Reproduce the material word for word; the images stay out.

◆ SOURCE MATERIAL:

>>

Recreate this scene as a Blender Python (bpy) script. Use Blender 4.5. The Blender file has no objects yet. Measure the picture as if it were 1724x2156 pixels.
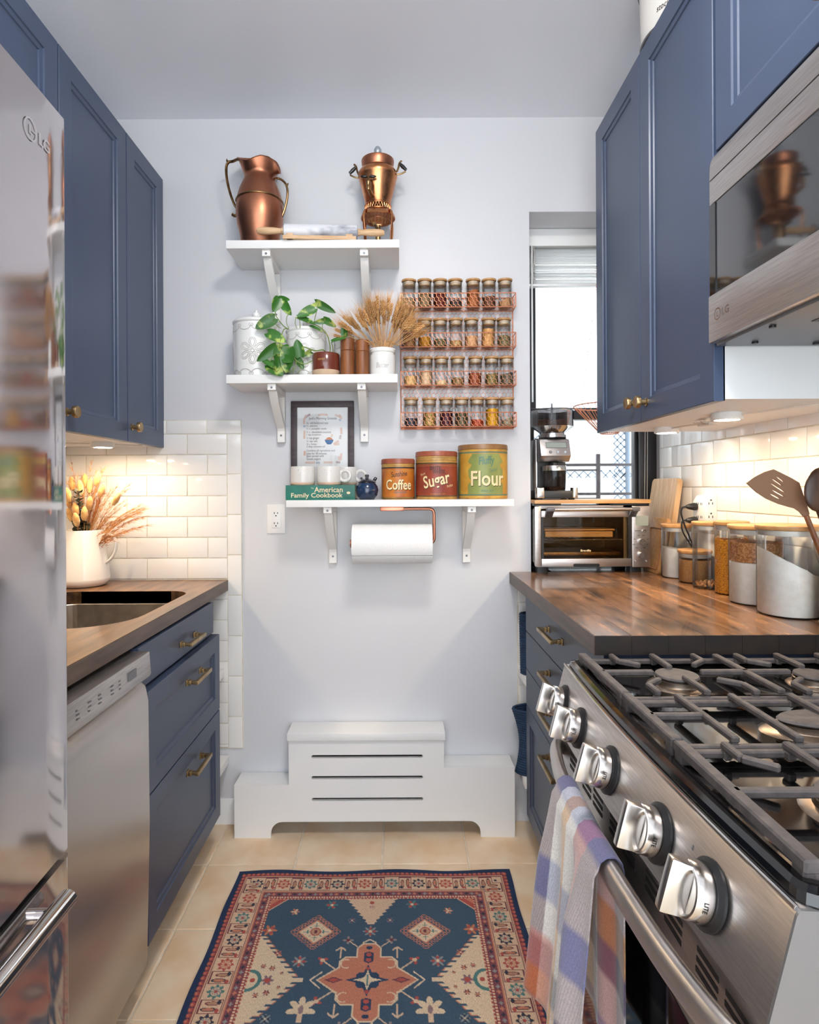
import bpy, bmesh, math, random
import numpy as np
from mathutils import Vector, Matrix

# ------------------------------------------------------------------ camera, world, light, exposure
scene = bpy.context.scene
col = scene.collection
F, VX, VY, CZ = 1260.0, 838.0, 1027.0, 1.255      # focal length in px, vanishing point, eye height

cam_data = bpy.data.cameras.new('camera')
cam = bpy.data.objects.new('camera', cam_data)
col.objects.link(cam)
cam.location = (0, 0, CZ)
cam.rotation_euler = (math.radians(90), math.radians(0.3), 0)
cam_data.sensor_fit = 'HORIZONTAL'
cam_data.sensor_width = 36.0
cam_data.lens = F / 1724 * 36
cam_data.shift_x = (862 - VX) / 1724
cam_data.shift_y = -(1078 - VY) / 1724
cam_data.clip_start = 0.02
scene.camera = cam

world = bpy.data.worlds.new('overcast_sky')
scene.world = world
world.use_nodes = True
bg = world.node_tree.nodes['Background']
bg.inputs['Color'].default_value = (0.86, 0.93, 1.0, 1)
bg.inputs['Strength'].default_value = 2.5

LAMP_CEILING = 38.0        # ceiling dome over the aisle
LAMP_PUCK = 160.0          # warm puck lights under the wall cabinets

vs = scene.view_settings
vs.view_transform = 'Standard'
vs.look = 'None'
vs.exposure = 0.97
vs.gamma = 1.0
vs.use_curve_mapping = False
scene.cycles.transparent_max_bounces = 16
scene.cycles.max_bounces = 6
scene.cycles.diffuse_bounces = 4
scene.cycles.glossy_bounces = 4
scene.cycles.transmission_bounces = 4
scene.cycles.caustics_reflective = False
scene.cycles.caustics_refractive = False
scene.cycles.use_adaptive_sampling = True
scene.cycles.use_light_tree = False
scene.cycles.adaptive_threshold = 0.1
scene.cycles.sample_clamp_indirect = 6.0

R = random.Random(7)
PI = math.pi
D = 2.25                   # back wall
XL, XR, ZC = -1.28, 1.055, 2.645
YW = 2.49                  # window plane at the back of the niche
YB = -1.7                  # how far the room runs behind the camera


def X(px, Y):
    return (px - VX) * Y / F


def Z(py, Y):
    return CZ - (py - VY) * Y / F


def C(r, g, b):
    def f(c):
        c /= 255.0
        return c / 12.92 if c <= 0.04045 else ((c + 0.055) / 1.055) ** 2.4
    return (f(r), f(g), f(b))


# ------------------------------------------------------------------ materials
MATS = {}


def _nt(name):
    m = bpy.data.materials.new(name)
    m.use_nodes = True
    nt = m.node_tree
    return m, nt, nt.nodes, nt.links, nt.nodes['Principled BSDF']


def _coords(n, l, scale=(1, 1, 1), kind='Object'):
    tc = n.new('ShaderNodeTexCoord')
    mp = n.new('ShaderNodeMapping')
    mp.inputs['Scale'].default_value = scale
    l.new(tc.outputs[kind], mp.inputs['Vector'])
    return mp.outputs['Vector']


def pm(name, c, rough=0.5, metal=0.0, c2=None, scale=20.0, stretch=(1, 1, 1), detail=4.0, lo=0.35, hi=0.65,
       bump=0.0, bscale=None, bstretch=None, bdist=0.002, coat=0.0, rough2=None, sub=0.0, rand=None, attr=None,
       sheen=0.0, spec=0.5, aniso=0.0):
    m, nt, n, l, p = _nt(name)
    p.inputs['Base Color'].default_value = (*c, 1)
    p.inputs['Roughness'].default_value = rough
    p.inputs['Metallic'].default_value = metal
    p.inputs['Specular IOR Level'].default_value = spec
    if coat:
        p.inputs['Coat Weight'].default_value = coat
        p.inputs['Coat Roughness'].default_value = 0.06
    if sheen:
        p.inputs['Sheen Weight'].default_value = sheen
    if aniso:
        p.inputs['Anisotropic'].default_value = aniso
    colour = None
    if c2 is not None or rough2 is not None:
        v = _coords(n, l, stretch)
        no = n.new('ShaderNodeTexNoise')
        no.inputs['Scale'].default_value = scale
        no.inputs['Detail'].default_value = detail
        l.new(v, no.inputs['Vector'])
        mr = n.new('ShaderNodeMapRange')
        mr.inputs['From Min'].default_value = lo
        mr.inputs['From Max'].default_value = hi
        l.new(no.outputs['Fac'], mr.inputs['Value'])
        if c2 is not None:
            mx = n.new('ShaderNodeMix')
            mx.data_type = 'RGBA'
            mx.inputs['A'].default_value = (*c, 1)
            mx.inputs['B'].default_value = (*c2, 1)
            l.new(mr.outputs['Result'], mx.inputs['Factor'])
            colour = mx.outputs['Result']
        if rough2 is not None:
            m2 = n.new('ShaderNodeMapRange')
            m2.inputs['To Min'].default_value = rough
            m2.inputs['To Max'].default_value = rough2
            l.new(mr.outputs['Result'], m2.inputs['Value'])
            l.new(m2.outputs['Result'], p.inputs['Roughness'])
    if attr:
        at = n.new('ShaderNodeAttribute')
        at.attribute_name = attr
        if colour is None:
            colour = at.outputs['Color']
        else:                                   # weave / fibre noise multiplies the printed colour
            mm = n.new('ShaderNodeMix')
            mm.data_type = 'RGBA'
            mm.blend_type = 'MULTIPLY'
            mm.inputs['Factor'].default_value = 1.0
            l.new(at.outputs['Color'], mm.inputs['A'])
            l.new(colour, mm.inputs['B'])
            colour = mm.outputs['Result']
    if rand is not None:                        # each piece has a tone of its own
        oi = n.new('ShaderNodeObjectInfo')
        hs = n.new('ShaderNodeHueSaturation')
        mr = n.new('ShaderNodeMapRange')
        mr.inputs['To Min'].default_value = rand[0]
        mr.inputs['To Max'].default_value = rand[1]
        l.new(oi.outputs['Random'], mr.inputs['Value'])
        l.new(mr.outputs['Result'], hs.inputs['Value'])
        if colour is None:
            hs.inputs['Color'].default_value = (*c, 1)
        else:
            l.new(colour, hs.inputs['Color'])
        colour = hs.outputs['Color']
    if colour is not None:
        l.new(colour, p.inputs['Base Color'])
    if bump:
        v = _coords(n, l, bstretch or stretch)
        no = n.new('ShaderNodeTexNoise')
        no.inputs['Scale'].default_value = bscale or scale
        no.inputs['Detail'].default_value = 2.5
        l.new(v, no.inputs['Vector'])
        b = n.new('ShaderNodeBump')
        b.inputs['Strength'].default_value = bump
        b.inputs['Distance'].default_value = bdist
        l.new(no.outputs['Fac'], b.inputs['Height'])
        l.new(b.outputs['Normal'], p.inputs['Normal'])
    if sub:
        p.inputs['Subsurface Weight'].default_value = sub
        p.inputs['Subsurface Radius'].default_value = (0.02, 0.02, 0.02)
    MATS[name] = m
    return m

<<

◆ EXERCISE ANSWER:
Recreate this scene as a Blender Python (bpy) script. Use Blender 4.5. The Blender file has no objects yet. Measure the picture as if it were 1724x2156 pixels.
import bpy, bmesh, math, random
import numpy as np
from mathutils import Vector, Matrix

# ------------------------------------------------------------------ camera, world, light, exposure
scene = bpy.context.scene
col = scene.collection
F, VX, VY, CZ = 1260.0, 838.0, 1027.0, 1.255      # focal length in px, vanishing point, eye height

cam_data = bpy.data.cameras.new('camera')
cam = bpy.data.objects.new('camera', cam_data)
col.objects.link(cam)
cam.location = (0, 0, CZ)
cam.rotation_euler = (math.radians(90), math.radians(0.3), 0)
cam_data.sensor_fit = 'HORIZONTAL'
cam_data.sensor_width = 36.0
cam_data.lens = F / 1724 * 36
cam_data.shift_x = (862 - VX) / 1724
cam_data.shift_y = -(1078 - VY) / 1724
cam_data.clip_start = 0.02
scene.camera = cam

world = bpy.data.worlds.new('overcast_sky')
scene.world = world
world.use_nodes = True
bg = world.node_tree.nodes['Background']
bg.inputs['Color'].default_value = (0.86, 0.93, 1.0, 1)
bg.inputs['Strength'].default_value = 2.5

LAMP_CEILING = 38.0        # ceiling dome over the aisle
LAMP_PUCK = 160.0          # warm puck lights under the wall cabinets

vs = scene.view_settings
vs.view_transform = 'Standard'
vs.look = 'None'
vs.exposure = 0.97
vs.gamma = 1.0
vs.use_curve_mapping = False
scene.cycles.transparent_max_bounces = 16
scene.cycles.max_bounces = 6
scene.cycles.diffuse_bounces = 4
scene.cycles.glossy_bounces = 4
scene.cycles.transmission_bounces = 4
scene.cycles.caustics_reflective = False
scene.cycles.caustics_refractive = False
scene.cycles.use_adaptive_sampling = True
scene.cycles.use_light_tree = False
scene.cycles.adaptive_threshold = 0.1
scene.cycles.sample_clamp_indirect = 6.0

R = random.Random(7)
PI = math.pi
D = 2.25                   # back wall
XL, XR, ZC = -1.28, 1.055, 2.645
YW = 2.49                  # window plane at the back of the niche
YB = -1.7                  # how far the room runs behind the camera


def X(px, Y):
    return (px - VX) * Y / F


def Z(py, Y):
    return CZ - (py - VY) * Y / F


def C(r, g, b):
    def f(c):
        c /= 255.0
        return c / 12.92 if c <= 0.04045 else ((c + 0.055) / 1.055) ** 2.4
    return (f(r), f(g), f(b))


# ------------------------------------------------------------------ materials
MATS = {}


def _nt(name):
    m = bpy.data.materials.new(name)
    m.use_nodes = True
    nt = m.node_tree
    return m, nt, nt.nodes, nt.links, nt.nodes['Principled BSDF']


def _coords(n, l, scale=(1, 1, 1), kind='Object'):
    tc = n.new('ShaderNodeTexCoord')
    mp = n.new('ShaderNodeMapping')
    mp.inputs['Scale'].default_value = scale
    l.new(tc.outputs[kind], mp.inputs['Vector'])
    return mp.outputs['Vector']


def pm(name, c, rough=0.5, metal=0.0, c2=None, scale=20.0, stretch=(1, 1, 1), detail=4.0, lo=0.35, hi=0.65,
       bump=0.0, bscale=None, bstretch=None, bdist=0.002, coat=0.0, rough2=None, sub=0.0, rand=None, attr=None,
       sheen=0.0, spec=0.5, aniso=0.0):
    m, nt, n, l, p = _nt(name)
    p.inputs['Base Color'].default_value = (*c, 1)
    p.inputs['Roughness'].default_value = rough
    p.inputs['Metallic'].default_value = metal
    p.inputs['Specular IOR Level'].default_value = spec
    if coat:
        p.inputs['Coat Weight'].default_value = coat
        p.inputs['Coat Roughness'].default_value = 0.06
    if sheen:
        p.inputs['Sheen Weight'].default_value = sheen
    if aniso:
        p.inputs['Anisotropic'].default_value = aniso
    colour = None
    if c2 is not None or rough2 is not None:
        v = _coords(n, l, stretch)
        no = n.new('ShaderNodeTexNoise')
        no.inputs['Scale'].default_value = scale
        no.inputs['Detail'].default_value = detail
        l.new(v, no.inputs['Vector'])
        mr = n.new('ShaderNodeMapRange')
        mr.inputs['From Min'].default_value = lo
        mr.inputs['From Max'].default_value = hi
        l.new(no.outputs['Fac'], mr.inputs['Value'])
        if c2 is not None:
            mx = n.new('ShaderNodeMix')
            mx.data_type = 'RGBA'
            mx.inputs['A'].default_value = (*c, 1)
            mx.inputs['B'].default_value = (*c2, 1)
            l.new(mr.outputs['Result'], mx.inputs['Factor'])
            colour = mx.outputs['Result']
        if rough2 is not None:
            m2 = n.new('ShaderNodeMapRange')
            m2.inputs['To Min'].default_value = rough
            m2.inputs['To Max'].default_value = rough2
            l.new(mr.outputs['Result'], m2.inputs['Value'])
            l.new(m2.outputs['Result'], p.inputs['Roughness'])
    if attr:
        at = n.new('ShaderNodeAttribute')
        at.attribute_name = attr
        if colour is None:
            colour = at.outputs['Color']
        else:                                   # weave / fibre noise multiplies the printed colour
            mm = n.new('ShaderNodeMix')
            mm.data_type = 'RGBA'
            mm.blend_type = 'MULTIPLY'
            mm.inputs['Factor'].default_value = 1.0
            l.new(at.outputs['Color'], mm.inputs['A'])
            l.new(colour, mm.inputs['B'])
            colour = mm.outputs['Result']
    if rand is not None:                        # each piece has a tone of its own
        oi = n.new('ShaderNodeObjectInfo')
        hs = n.new('ShaderNodeHueSaturation')
        mr = n.new('ShaderNodeMapRange')
        mr.inputs['To Min'].default_value = rand[0]
        mr.inputs['To Max'].default_value = rand[1]
        l.new(oi.outputs['Random'], mr.inputs['Value'])
        l.new(mr.outputs['Result'], hs.inputs['Value'])
        if colour is None:
            hs.inputs['Color'].default_value = (*c, 1)
        else:
            l.new(colour, hs.inputs['Color'])
        colour = hs.outputs['Color']
    if colour is not None:
        l.new(colour, p.inputs['Base Color'])
    if bump:
        v = _coords(n, l, bstretch or stretch)
        no = n.new('ShaderNodeTexNoise')
        no.inputs['Scale'].default_value = bscale or scale
        no.inputs['Detail'].default_value = 2.5
        l.new(v, no.inputs['Vector'])
        b = n.new('ShaderNodeBump')
        b.inputs['Strength'].default_value = bump
        b.inputs['Distance'].default_value = bdist
        l.new(no.outputs['Fac'], b.inputs['Height'])
        l.new(b.outputs['Normal'], p.inputs['Normal'])
    if sub:
        p.inputs['Subsurface Weight'].default_value = sub
        p.inputs['Subsurface Radius'].default_value = (0.02, 0.02, 0.02)
    MATS[name] = m
    return m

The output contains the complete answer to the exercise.